Learn to listen to God in other things that are less emotional.  If I’m not praying and listening to God to begin with hearing Him here will be even more difficult.  It’s pretty hard to hear the big stuff if I’m not listening in general

Start by being willing to hear anything.  

You have to be willing to hear the actual answer no matter what it is.  Half the reason we don’t ask God is we are afraid of the answer.  We don’t trust Him.  It’s akin to the person who says, “I don’t say God send me anywhere because I know He will send me to Africa.” The truth is if you aren’t willing to hear any answer it will be tough to hear the answer He does give.

In that way, I think it is good to start with praying about whether God is calling you to be single or married.  Again hard to hear but be willing to hear either.

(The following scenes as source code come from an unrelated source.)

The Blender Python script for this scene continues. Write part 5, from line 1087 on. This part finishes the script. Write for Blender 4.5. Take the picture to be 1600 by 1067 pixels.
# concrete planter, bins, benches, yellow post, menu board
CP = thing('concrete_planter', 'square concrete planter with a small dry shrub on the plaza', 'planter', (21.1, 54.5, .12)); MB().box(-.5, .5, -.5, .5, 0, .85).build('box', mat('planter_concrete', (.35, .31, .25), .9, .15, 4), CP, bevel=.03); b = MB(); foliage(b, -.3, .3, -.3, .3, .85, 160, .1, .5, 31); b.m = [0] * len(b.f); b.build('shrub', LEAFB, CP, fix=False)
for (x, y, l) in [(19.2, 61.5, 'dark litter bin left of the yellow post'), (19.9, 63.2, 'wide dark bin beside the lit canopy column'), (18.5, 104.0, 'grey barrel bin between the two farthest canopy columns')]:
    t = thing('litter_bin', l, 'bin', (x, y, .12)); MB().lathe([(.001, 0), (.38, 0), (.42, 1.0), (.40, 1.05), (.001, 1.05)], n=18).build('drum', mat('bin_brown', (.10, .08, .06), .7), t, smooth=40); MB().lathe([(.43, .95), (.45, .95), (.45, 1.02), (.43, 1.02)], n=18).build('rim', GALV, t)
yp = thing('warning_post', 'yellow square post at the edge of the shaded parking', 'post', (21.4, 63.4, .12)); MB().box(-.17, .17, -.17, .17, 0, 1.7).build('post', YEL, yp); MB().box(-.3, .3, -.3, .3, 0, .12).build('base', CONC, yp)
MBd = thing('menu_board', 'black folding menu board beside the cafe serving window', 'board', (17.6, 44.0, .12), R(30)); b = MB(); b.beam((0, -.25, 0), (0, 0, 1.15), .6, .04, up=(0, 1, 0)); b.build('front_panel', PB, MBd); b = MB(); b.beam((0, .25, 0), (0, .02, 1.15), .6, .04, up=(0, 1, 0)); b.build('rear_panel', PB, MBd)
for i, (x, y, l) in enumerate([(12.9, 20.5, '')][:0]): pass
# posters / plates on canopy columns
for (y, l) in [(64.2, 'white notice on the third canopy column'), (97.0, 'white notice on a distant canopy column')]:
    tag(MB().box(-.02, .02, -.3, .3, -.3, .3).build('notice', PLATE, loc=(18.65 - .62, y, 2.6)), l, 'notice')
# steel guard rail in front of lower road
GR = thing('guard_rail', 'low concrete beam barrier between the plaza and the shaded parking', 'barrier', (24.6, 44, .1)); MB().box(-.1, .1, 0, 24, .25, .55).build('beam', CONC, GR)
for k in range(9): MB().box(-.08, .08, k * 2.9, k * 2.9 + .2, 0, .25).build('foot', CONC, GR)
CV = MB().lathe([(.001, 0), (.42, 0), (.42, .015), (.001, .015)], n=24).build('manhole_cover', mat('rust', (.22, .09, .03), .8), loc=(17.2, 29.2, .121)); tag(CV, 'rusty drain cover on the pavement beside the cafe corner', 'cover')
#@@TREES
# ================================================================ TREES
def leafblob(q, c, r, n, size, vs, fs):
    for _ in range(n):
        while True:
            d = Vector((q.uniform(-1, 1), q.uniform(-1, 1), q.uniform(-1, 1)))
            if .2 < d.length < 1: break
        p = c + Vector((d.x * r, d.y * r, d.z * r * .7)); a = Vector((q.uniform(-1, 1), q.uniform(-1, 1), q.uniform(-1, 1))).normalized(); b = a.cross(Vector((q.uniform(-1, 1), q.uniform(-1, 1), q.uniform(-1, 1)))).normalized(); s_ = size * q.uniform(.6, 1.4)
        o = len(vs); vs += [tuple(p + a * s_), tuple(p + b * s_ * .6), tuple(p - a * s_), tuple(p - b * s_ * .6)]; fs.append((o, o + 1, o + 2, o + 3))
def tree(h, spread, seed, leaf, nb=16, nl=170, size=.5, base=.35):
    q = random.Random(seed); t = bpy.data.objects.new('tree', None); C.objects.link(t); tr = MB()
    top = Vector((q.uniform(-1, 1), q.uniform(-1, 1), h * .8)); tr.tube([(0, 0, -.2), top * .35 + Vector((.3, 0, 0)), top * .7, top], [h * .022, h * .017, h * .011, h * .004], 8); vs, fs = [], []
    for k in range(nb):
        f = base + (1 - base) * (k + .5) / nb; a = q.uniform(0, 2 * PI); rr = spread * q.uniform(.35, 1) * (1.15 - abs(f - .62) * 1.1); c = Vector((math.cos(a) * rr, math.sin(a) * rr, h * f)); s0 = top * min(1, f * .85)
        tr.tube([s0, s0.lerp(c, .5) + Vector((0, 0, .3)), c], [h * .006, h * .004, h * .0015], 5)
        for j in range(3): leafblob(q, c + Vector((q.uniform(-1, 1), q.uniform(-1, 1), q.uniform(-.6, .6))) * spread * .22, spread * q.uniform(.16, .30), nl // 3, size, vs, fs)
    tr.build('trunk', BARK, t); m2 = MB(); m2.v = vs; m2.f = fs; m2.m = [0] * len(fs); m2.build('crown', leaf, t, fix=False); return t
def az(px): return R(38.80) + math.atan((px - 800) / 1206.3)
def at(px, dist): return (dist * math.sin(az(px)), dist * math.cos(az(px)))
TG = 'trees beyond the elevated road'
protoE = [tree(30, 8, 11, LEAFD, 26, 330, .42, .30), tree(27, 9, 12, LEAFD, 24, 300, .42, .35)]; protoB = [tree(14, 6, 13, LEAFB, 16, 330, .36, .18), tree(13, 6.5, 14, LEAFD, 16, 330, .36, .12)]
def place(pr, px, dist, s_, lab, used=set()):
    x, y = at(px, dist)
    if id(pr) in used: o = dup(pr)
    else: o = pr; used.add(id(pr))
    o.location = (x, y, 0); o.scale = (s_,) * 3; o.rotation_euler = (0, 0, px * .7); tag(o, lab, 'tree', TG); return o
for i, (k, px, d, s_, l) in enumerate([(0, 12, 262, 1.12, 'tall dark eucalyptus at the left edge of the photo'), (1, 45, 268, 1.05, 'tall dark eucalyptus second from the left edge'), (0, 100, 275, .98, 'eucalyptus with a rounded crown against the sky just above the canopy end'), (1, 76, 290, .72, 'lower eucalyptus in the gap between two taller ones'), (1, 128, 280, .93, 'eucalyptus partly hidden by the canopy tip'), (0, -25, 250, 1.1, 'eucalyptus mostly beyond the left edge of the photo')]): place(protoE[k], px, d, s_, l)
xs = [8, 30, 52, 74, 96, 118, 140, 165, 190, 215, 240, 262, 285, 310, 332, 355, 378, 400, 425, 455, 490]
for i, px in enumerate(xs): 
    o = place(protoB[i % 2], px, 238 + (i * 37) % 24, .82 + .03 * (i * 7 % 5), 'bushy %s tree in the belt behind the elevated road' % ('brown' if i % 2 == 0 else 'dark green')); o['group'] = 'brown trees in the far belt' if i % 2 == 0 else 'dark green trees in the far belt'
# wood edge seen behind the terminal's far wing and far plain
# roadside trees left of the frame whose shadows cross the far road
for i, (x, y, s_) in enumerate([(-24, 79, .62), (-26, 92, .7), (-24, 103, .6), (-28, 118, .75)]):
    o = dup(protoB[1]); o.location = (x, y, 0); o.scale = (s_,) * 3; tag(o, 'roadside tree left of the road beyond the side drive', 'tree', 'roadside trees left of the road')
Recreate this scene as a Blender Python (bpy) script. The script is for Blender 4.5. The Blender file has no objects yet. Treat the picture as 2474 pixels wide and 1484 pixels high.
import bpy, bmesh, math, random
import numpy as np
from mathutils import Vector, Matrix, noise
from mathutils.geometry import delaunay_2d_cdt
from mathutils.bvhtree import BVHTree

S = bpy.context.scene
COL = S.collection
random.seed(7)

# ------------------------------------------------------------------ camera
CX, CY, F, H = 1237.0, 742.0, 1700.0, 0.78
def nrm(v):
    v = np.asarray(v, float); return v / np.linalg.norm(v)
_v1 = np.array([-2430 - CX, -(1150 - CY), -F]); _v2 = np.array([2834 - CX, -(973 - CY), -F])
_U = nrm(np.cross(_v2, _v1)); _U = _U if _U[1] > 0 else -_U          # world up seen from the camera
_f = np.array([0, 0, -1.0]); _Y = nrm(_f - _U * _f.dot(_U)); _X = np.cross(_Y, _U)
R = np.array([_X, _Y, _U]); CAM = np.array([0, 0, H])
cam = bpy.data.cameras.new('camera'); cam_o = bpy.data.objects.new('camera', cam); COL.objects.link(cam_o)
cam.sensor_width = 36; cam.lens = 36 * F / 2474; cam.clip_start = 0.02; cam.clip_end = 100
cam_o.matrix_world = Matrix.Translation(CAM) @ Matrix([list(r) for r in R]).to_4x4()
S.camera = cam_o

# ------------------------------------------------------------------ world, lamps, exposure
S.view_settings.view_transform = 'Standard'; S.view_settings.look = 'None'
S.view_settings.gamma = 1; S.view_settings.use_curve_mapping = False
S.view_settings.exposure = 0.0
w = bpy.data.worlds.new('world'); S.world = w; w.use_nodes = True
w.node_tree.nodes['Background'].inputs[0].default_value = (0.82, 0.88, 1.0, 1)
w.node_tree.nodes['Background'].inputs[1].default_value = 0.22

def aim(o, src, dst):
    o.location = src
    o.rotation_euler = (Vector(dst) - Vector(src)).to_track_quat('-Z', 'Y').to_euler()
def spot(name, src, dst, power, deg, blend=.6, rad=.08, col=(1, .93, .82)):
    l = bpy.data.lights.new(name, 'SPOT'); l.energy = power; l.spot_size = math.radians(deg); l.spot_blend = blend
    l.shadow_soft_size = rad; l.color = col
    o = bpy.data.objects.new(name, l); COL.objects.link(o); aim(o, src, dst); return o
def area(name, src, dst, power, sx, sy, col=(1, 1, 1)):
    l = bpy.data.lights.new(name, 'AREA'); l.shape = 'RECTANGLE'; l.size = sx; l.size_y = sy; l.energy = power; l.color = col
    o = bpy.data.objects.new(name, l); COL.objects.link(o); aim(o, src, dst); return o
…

Next, obey what you do know.

It’s hard to say, “God should I marry this person” and hear the answer clearly if you are sleeping with said person.  It’s like saying, “God I’m going to ignore what you FOR SURE are telling me but then try to discern what I’m not so sure you are telling me.  It will be hard to hear that I’m called to be single if I’m serial dating or looking at porn etc.  Obviously none of us live perfectly but we have to fight to obey what we do know.

Finally we need to invite others to listen with us.  I talked about this last week, but we need people who can see us and others that we date, and affirm or challenge us as need be.

God wants to lead us in this area of our life.  We have to fight to listen.